Beautifulletdown
Brightburn
- Jul 6, 2019
- 231
I wasn't sure whether to put this under venting or story so went with the latter. When I came across this site it seem different from other forums and not in the sense of its purpose but the people. Before I signed up, of course, I was a guess so it afforded me the chance to gauge how people were towards each other. It seemed like people were, for the most part, supportive and open. Perhaps I was expecting too much or hoping it would be different from how things are in my real life. My hope was to feel less alone, as silly as that sounds, and to be seen for once instead of overlooked and passed over as I always am it seems. I could blame it on my nature of being quiet, kind and caring which is not interesting or worthy of attention by others.
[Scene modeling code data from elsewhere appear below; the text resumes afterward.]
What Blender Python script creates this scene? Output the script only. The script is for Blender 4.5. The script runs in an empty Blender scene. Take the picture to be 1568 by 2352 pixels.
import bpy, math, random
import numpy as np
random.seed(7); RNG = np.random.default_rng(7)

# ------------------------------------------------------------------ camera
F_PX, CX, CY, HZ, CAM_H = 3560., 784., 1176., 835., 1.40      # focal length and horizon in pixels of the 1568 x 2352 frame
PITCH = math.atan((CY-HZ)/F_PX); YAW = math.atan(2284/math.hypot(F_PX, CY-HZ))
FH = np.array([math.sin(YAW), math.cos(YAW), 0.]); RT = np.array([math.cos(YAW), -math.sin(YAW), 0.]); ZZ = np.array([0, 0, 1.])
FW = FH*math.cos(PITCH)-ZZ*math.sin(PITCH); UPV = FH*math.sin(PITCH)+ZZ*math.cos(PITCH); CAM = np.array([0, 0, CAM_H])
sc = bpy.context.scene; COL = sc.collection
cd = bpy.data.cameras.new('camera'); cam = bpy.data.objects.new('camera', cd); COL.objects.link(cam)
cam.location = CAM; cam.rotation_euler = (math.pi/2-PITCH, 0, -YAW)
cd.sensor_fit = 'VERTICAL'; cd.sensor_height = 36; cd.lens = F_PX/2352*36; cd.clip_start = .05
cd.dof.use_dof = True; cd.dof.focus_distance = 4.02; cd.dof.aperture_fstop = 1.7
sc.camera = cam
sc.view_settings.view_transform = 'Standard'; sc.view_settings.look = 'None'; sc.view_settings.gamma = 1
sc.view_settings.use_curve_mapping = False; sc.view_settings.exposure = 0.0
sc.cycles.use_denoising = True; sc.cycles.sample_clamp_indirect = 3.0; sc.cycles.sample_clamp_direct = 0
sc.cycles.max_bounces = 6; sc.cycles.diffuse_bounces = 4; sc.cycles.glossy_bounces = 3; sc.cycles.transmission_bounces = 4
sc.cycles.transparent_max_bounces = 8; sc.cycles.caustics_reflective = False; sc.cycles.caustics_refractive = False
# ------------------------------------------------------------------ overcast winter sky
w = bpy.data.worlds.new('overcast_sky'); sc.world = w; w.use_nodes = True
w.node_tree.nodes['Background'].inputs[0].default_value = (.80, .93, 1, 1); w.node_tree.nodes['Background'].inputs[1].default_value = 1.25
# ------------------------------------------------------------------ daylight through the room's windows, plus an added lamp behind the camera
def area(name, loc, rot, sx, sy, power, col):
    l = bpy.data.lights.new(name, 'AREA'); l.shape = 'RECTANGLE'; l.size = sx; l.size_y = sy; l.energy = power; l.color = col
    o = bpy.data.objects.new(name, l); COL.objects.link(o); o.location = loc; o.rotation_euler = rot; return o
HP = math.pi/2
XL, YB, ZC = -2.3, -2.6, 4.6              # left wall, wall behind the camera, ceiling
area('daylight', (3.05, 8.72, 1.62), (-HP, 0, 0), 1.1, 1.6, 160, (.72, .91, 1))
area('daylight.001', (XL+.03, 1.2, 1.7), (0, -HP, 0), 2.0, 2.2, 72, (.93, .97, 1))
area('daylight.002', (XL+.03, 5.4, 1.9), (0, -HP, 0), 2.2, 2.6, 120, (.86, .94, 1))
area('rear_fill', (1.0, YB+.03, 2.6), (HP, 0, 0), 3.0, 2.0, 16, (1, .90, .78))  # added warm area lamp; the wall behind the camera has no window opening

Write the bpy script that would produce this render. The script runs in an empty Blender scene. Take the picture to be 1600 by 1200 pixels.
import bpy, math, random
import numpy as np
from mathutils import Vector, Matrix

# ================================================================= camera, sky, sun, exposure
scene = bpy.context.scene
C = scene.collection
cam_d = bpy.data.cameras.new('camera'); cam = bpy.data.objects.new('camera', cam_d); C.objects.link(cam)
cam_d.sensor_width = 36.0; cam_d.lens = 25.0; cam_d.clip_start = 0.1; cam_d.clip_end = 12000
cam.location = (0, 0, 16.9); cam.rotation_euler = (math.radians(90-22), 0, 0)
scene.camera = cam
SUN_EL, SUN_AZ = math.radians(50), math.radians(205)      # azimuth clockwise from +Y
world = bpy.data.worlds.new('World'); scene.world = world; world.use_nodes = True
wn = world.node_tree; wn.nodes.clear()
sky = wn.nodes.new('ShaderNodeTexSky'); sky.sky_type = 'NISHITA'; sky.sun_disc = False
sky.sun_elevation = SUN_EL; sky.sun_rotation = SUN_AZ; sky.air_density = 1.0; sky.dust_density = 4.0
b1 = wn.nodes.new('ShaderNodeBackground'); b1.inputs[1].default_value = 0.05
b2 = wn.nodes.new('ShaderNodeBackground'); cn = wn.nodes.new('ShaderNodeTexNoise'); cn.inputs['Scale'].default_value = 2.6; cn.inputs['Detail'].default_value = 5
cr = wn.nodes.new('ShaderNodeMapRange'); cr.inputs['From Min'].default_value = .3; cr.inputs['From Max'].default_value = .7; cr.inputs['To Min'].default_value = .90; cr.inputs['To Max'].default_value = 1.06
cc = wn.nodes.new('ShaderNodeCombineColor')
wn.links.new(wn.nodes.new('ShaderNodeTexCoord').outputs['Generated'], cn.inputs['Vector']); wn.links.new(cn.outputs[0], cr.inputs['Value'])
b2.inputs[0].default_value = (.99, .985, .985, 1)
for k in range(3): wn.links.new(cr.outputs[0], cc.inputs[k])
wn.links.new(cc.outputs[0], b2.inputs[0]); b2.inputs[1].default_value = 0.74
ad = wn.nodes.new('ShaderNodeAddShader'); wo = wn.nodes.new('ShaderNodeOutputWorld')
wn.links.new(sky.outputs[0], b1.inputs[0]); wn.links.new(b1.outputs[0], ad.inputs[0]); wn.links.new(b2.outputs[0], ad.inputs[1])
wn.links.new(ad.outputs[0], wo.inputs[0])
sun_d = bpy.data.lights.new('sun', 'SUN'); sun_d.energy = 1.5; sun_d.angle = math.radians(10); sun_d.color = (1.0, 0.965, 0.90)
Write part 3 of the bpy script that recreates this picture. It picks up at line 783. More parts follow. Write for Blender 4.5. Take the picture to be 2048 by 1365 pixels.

Unfortunately, I'm neither flamboyant or loud. I suppose that stems from a childhood where I had to be quiet and not seen out of fear. I guess what I've come to realize I simply want to be loved, which will never happen, for everything I am and everything that I'm not. I wrestle with how stupid it is to feel this way at all. How useless it is to want what you can never have. In the end what it boils down to is this is much of the same as what I experience in real life. Although I should have realized it. I'm sure there will be some out there who will think this post is silly or useless or why should it matter because I want to kill myself anyway. I wanted the chance to be heard and let out all things I can't say to anyone in my life because they could care less. If you've gotten this far, thanks for taking the time to read this.